Ora, pode-se até entender os anseios de uma categoria e os “equívocos” de um deputado que quer agradar categorias auxiliares… Por que não? Mas a ilegalidade e a imoralidade continuarão ínsitas na proposta. Presumir-se-ia (mesóclise que nos vem até por inspiração temática) que o governo agiria para barrar esse tipo de abuso. Incrivelmente, não foi o que ocorreu neste episódio. Dito pelos próprios deputados, o Ministério da Fazenda e a Casa Civil simplesmente lavaram as mãos, e o malfadado substitutivo foi aprovado na comissão da Câmara dos Deputados por 16 votos a 13. Aqui é forçoso ressalatar que essa tentativa de desmonte da Receita Federal se dá coincidentemente com os avanços da operação lava-jato, pois é com os auditores fiscais que sempre se iniciam as investigações.

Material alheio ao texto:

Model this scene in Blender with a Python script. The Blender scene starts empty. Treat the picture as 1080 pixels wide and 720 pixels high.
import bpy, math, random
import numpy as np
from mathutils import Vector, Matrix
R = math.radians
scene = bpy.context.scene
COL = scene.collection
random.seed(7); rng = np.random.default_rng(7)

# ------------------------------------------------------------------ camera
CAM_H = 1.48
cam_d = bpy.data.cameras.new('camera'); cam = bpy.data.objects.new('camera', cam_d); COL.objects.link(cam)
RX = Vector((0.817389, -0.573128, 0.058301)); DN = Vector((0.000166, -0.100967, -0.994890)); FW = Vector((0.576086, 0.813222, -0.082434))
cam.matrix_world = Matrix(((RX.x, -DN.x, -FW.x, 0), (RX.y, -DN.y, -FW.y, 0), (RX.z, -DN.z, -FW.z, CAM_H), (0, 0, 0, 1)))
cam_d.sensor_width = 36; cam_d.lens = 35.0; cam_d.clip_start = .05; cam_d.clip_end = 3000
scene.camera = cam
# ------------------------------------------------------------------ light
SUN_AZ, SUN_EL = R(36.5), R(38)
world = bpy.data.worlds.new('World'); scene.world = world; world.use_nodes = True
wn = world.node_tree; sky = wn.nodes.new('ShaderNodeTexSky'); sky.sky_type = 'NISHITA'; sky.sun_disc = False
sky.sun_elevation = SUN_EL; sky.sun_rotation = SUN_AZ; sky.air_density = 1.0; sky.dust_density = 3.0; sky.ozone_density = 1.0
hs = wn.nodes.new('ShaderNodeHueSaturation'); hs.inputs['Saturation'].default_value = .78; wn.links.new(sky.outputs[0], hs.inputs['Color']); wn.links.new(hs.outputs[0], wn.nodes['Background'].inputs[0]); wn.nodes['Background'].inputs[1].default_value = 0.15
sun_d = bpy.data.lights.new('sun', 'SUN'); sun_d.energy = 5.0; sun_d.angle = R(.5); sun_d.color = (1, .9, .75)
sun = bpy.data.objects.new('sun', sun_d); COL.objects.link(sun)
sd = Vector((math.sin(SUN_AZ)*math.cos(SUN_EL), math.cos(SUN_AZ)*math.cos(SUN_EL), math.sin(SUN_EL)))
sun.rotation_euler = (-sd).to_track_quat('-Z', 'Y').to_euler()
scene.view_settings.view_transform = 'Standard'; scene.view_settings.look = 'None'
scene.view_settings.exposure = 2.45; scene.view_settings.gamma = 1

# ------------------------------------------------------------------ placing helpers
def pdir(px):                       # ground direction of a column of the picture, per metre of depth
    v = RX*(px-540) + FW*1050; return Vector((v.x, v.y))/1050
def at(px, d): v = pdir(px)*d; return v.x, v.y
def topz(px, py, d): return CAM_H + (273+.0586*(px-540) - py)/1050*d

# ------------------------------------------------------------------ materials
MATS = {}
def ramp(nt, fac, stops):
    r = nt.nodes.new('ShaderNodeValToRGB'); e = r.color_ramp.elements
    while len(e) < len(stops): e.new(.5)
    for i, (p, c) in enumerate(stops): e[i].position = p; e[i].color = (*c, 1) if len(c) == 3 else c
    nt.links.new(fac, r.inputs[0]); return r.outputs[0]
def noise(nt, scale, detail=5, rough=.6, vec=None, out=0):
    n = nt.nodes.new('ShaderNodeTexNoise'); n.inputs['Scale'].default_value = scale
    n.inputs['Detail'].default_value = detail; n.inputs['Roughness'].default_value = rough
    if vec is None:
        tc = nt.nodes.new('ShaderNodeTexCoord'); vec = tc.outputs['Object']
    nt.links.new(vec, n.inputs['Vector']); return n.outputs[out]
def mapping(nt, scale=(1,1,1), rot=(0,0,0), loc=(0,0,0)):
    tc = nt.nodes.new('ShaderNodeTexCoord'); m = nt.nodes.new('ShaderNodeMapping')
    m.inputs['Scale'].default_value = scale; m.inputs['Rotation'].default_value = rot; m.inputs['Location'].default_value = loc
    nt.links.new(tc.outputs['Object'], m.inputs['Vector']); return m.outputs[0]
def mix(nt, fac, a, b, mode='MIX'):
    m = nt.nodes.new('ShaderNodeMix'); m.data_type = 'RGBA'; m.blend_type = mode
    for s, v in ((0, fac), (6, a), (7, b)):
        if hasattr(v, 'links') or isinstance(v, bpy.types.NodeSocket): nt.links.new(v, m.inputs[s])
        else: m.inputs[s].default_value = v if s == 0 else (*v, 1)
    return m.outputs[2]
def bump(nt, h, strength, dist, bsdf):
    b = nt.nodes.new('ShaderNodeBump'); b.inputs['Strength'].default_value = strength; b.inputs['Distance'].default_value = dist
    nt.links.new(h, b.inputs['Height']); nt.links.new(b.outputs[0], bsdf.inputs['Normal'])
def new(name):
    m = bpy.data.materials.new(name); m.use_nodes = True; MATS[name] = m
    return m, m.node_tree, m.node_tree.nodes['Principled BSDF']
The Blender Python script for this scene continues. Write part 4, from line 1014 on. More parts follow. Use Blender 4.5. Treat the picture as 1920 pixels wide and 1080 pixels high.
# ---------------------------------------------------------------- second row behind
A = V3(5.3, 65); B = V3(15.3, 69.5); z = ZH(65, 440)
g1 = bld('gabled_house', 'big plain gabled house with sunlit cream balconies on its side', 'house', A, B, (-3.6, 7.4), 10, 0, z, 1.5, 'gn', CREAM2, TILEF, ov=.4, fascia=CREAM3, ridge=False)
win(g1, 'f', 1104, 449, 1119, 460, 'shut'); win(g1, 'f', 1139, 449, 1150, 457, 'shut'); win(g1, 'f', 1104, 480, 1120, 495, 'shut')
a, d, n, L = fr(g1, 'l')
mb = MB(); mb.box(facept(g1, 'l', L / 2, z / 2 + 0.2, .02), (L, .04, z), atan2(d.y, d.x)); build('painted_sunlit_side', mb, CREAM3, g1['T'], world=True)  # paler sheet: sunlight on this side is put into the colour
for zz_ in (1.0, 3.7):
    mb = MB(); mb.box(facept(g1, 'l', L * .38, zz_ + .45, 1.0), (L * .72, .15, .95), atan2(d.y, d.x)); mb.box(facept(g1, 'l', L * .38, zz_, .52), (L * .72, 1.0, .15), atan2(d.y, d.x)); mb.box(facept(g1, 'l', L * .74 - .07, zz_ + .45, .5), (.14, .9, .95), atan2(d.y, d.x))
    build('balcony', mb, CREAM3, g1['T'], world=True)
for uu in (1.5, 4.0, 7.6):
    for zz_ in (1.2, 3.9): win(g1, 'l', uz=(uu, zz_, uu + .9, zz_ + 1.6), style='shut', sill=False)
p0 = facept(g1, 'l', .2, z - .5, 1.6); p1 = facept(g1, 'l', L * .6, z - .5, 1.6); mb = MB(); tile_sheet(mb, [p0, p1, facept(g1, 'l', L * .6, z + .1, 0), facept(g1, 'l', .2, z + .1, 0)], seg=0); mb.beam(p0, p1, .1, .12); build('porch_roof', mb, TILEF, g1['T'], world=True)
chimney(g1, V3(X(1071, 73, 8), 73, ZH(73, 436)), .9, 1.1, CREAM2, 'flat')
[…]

 Na ausência de apoio estatal, a categoria dos Auditores decidiu que eles mesmos teriam que resistir ao engodo e, de maneira inusitada e impressionante, se dispuseram a abdicar do dinheiro no bolso para defender a carreira. As consequências da greve da categoria têm sido tanto espetaculares quanto catastróficas para a economia nacional, como se pôde ver durante as duas últimas semanas: aduana em operação padrão, cargas de importação e exportação paradas em todo o Brasil, caminhoneiros a beira do colapso nervoso, prejuízos de 100 milhões de reais por dia só em Santos. Some-se Foz do Iguaçu, Zona Franca de Manaus… Como se ainda fosse pouco, a RFB decidiu admitir o que já se desconfiava, as quedas recordes de arrecadação em âmbito federal embutem os impactos do movimento reinvindicatório dos Auditores Fiscais. E, aparentemente, isso passa dos R$ 50 bilhões nestes poucos meses de imbróglio do PL nas mãos do famigerado relator.

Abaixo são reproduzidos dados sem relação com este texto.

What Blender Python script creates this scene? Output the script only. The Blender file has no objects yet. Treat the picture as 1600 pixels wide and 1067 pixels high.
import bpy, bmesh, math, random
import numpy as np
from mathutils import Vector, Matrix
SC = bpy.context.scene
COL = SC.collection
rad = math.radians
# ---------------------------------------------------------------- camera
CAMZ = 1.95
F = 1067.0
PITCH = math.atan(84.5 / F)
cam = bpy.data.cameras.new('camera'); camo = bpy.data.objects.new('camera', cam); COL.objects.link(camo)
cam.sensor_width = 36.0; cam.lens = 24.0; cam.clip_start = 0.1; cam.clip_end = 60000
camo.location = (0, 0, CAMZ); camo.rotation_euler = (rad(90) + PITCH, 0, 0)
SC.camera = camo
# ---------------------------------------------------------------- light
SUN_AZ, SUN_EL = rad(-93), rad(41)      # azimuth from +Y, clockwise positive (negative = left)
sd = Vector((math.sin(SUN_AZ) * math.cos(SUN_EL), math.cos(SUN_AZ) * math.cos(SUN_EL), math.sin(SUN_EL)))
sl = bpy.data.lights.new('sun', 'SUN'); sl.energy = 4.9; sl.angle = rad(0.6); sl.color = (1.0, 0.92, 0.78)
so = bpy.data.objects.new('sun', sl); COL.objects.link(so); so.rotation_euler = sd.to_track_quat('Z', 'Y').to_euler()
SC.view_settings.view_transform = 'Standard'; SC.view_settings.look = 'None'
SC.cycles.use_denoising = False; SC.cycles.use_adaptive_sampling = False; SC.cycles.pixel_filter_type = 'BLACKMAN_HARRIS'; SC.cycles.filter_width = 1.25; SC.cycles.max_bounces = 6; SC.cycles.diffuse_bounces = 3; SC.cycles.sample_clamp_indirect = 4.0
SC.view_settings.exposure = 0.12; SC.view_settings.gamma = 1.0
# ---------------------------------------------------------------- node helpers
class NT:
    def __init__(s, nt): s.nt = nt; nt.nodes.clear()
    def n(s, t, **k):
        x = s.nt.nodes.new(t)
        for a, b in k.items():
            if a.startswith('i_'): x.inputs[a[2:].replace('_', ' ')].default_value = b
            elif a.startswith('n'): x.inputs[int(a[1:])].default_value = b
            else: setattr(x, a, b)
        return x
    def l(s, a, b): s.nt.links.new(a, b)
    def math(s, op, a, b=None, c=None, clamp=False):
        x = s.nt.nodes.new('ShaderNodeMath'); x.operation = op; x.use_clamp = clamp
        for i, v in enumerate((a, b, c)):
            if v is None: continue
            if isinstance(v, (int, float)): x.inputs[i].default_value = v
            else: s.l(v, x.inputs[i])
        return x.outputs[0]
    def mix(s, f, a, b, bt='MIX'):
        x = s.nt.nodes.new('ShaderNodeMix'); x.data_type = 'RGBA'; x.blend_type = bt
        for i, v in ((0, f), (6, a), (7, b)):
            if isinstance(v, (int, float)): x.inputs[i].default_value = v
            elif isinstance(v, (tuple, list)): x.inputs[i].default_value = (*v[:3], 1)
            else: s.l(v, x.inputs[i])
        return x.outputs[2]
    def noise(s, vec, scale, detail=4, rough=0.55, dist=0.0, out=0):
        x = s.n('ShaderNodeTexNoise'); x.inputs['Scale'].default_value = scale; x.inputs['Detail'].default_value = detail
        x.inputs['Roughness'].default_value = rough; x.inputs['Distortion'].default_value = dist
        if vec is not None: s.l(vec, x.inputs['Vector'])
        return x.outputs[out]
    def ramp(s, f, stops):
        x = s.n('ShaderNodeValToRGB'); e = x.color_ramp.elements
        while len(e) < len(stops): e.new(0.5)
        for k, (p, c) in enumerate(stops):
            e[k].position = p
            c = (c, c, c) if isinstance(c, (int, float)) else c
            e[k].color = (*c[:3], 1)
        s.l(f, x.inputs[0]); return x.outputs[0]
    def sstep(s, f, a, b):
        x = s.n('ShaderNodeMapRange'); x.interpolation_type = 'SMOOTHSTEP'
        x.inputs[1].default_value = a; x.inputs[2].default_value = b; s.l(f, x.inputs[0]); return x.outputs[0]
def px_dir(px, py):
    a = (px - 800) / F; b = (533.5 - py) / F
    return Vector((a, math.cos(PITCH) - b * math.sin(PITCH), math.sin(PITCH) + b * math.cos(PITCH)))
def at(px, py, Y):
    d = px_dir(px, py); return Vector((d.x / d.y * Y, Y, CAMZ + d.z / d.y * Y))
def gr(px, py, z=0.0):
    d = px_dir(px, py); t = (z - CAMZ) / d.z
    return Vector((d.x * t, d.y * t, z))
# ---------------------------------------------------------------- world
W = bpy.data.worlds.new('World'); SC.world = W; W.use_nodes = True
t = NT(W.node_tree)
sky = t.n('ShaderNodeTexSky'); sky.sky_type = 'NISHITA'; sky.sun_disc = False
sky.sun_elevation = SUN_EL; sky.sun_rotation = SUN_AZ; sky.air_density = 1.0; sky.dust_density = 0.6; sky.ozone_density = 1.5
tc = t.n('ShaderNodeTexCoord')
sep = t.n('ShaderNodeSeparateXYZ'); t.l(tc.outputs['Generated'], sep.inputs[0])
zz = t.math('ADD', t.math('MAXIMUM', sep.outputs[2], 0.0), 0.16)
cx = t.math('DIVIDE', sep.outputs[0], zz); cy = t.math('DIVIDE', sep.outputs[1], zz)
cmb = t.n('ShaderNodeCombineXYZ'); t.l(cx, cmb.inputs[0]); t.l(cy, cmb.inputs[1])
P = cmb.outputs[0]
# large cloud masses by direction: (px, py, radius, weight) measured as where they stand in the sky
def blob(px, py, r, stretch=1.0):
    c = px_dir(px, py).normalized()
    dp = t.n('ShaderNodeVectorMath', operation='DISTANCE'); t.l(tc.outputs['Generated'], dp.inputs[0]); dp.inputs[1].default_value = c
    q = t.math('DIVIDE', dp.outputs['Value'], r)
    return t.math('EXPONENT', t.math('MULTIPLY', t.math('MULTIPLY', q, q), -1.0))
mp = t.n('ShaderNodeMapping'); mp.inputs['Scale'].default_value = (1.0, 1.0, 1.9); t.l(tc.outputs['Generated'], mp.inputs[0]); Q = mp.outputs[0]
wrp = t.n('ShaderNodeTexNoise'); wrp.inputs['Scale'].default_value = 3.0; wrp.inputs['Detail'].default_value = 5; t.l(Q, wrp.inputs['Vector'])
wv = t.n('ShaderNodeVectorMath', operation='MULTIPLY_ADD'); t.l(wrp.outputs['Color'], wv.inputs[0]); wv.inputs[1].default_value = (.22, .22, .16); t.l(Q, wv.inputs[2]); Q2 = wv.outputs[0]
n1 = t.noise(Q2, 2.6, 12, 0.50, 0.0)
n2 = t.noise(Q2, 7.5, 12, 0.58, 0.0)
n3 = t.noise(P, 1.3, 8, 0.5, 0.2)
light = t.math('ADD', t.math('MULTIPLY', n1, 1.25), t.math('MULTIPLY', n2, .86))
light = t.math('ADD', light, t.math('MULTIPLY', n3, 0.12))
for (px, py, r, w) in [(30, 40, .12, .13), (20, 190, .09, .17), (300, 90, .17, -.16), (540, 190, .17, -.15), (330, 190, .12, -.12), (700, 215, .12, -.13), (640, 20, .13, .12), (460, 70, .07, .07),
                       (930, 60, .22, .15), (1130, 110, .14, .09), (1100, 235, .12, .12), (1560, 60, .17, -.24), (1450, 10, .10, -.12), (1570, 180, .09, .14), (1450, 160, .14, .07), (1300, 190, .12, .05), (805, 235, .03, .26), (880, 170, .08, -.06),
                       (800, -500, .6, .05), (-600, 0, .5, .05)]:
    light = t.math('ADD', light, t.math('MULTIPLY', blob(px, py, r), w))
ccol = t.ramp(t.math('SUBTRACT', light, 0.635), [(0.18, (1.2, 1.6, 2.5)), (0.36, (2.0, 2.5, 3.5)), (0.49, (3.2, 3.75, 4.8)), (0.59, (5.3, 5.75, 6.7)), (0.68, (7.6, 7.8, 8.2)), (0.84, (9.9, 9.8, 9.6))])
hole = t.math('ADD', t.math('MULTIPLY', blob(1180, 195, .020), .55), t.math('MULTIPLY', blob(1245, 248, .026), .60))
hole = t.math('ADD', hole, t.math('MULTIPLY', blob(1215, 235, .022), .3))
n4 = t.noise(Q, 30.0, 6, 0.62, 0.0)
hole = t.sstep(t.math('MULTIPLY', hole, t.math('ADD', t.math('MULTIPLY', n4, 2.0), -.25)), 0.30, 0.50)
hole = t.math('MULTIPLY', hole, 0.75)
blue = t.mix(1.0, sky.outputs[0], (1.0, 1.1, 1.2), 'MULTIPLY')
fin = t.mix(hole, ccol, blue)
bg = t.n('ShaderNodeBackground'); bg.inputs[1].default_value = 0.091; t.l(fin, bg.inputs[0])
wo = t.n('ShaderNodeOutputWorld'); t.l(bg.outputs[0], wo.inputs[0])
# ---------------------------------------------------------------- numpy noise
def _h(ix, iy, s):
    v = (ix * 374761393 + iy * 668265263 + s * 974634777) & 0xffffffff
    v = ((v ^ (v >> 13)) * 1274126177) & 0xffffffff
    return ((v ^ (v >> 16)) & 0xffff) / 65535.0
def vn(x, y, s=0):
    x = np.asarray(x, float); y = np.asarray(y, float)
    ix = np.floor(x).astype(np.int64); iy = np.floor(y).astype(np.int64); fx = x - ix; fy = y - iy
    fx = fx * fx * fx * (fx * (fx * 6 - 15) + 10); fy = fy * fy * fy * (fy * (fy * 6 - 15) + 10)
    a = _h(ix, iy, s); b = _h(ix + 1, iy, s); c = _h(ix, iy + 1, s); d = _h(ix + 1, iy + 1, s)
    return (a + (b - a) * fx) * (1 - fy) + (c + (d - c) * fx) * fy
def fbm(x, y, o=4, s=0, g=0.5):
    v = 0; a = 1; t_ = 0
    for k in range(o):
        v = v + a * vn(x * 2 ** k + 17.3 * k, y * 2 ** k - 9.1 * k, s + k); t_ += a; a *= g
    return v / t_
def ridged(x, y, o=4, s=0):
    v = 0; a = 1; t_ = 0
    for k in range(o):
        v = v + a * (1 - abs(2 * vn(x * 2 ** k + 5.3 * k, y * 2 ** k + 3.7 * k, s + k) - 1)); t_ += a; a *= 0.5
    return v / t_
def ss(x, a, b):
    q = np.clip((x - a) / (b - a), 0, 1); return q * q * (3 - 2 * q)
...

 Resumindo o enredo, que bem poderia ser de filme de terror (o papel de mordomo ou de conde Drácula todos sabem de quem seria, certo?): o Governo envia o projeto de lei da carreira tributária federal para o congresso, após mais de um ano de negociações com as categorias; o relator escolhido, conhecido por um passado de episódios controversos, transfigura o projeto, agregando ilegalidades, como conferir atribuições privativas de autoridade tributária a cargos auxiliares; o governo, que tem base suficiente para aprovar com folga emendas constitucionais, incompreensivelmente resolve não interferir; para evitar o que alertam ser a ruína do cargo, a categoria dos auditores entra em greve, provocando bilhões em prejuízo ao tesouro e às empresas que operam no comércio exterior.

Como sempre, o distinto público paga a conta.